Washington’s latest budget brawl kicked off with a bang on April 16, when President Donald Trump put pen to paper on an executive order aimed at slashing federal dollars for National Public Radio and the Public Broadcasting Service. The move, straight from the White House, signals a hard pivot toward fulfilling a campaign promise to gut public broadcasting’s government lifeline—a fight that’s been simmering for decades but just got real.
The order doesn’t mince words. It directs the Office of Management and Budget to draft plans zeroing out all federal grants to NPR and PBS, which currently lean on roughly $535 million a year from Uncle Sam.
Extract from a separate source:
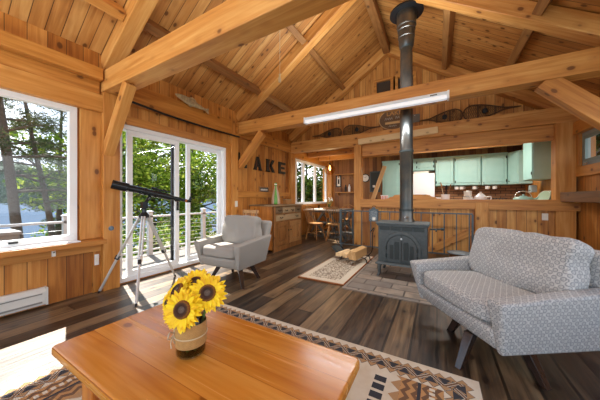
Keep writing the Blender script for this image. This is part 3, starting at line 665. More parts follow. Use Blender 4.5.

That’s a chunk of change, funneled mostly through the Corporation for Public Broadcasting, a publicly funded outfit that keeps local stations humming alongside national heavyweights like Sesame Street and All Things Considered. Trump’s team wants Congress to seal the deal by baking these cuts into the next budget, a tall order given the Hill’s divided loyalties.
This isn’t a bolt from the blue. The administration’s been eyeing public media since day one, arguing it’s a taxpayer-funded megaphone for views that don’t always align with the heartland. The order cites “fiscal responsibility” and a need to redirect dollars to “core government priorities.” NPR and PBS, for their part, aren’t sitting quietly. Their execs have pointed out that federal cash makes up about 15% of their budgets, a lifeline for rural stations that can’t rely on big-city donors. Without it, some could go dark.
Congress got the memo the same day, with Trump’s budget chief hand-delivering the proposal to key lawmakers. The plan’s not just about NPR and PBS—it’s part of a broader push to trim $9.4 billion in what the White House calls “non-essential” spending, including foreign aid cuts greenlit by the Department of Government Efficiency. But public broadcasting’s the lightning rod. Lawmakers on both sides are already digging in, with some decrying the move as an attack on free speech and others cheering it as long-overdue reform.
The order’s timing is no accident. With budget talks looming, the White House is betting it can rally enough votes to make the cuts stick. But the road’s rocky—PBS and NPR have deep roots, and their supporters aren’t just coastal elites. Small-town stations from Montana to Mississippi rely on the same pot of federal cash. If the cuts pass, the ripple effects could hit local news, kids’ shows, and even emergency broadcasts in places far from D.C.’s marble halls.
As of April 16, the executive order is in effect, but the real battle’s just starting. Congress has until the next budget deadline to act, and both sides are gearing up for a slugfest. NPR and PBS are funded through the current fiscal year, so any changes wouldn’t hit until 2026 at the earliest. For now, the airwaves are still live—but the static’s getting louder.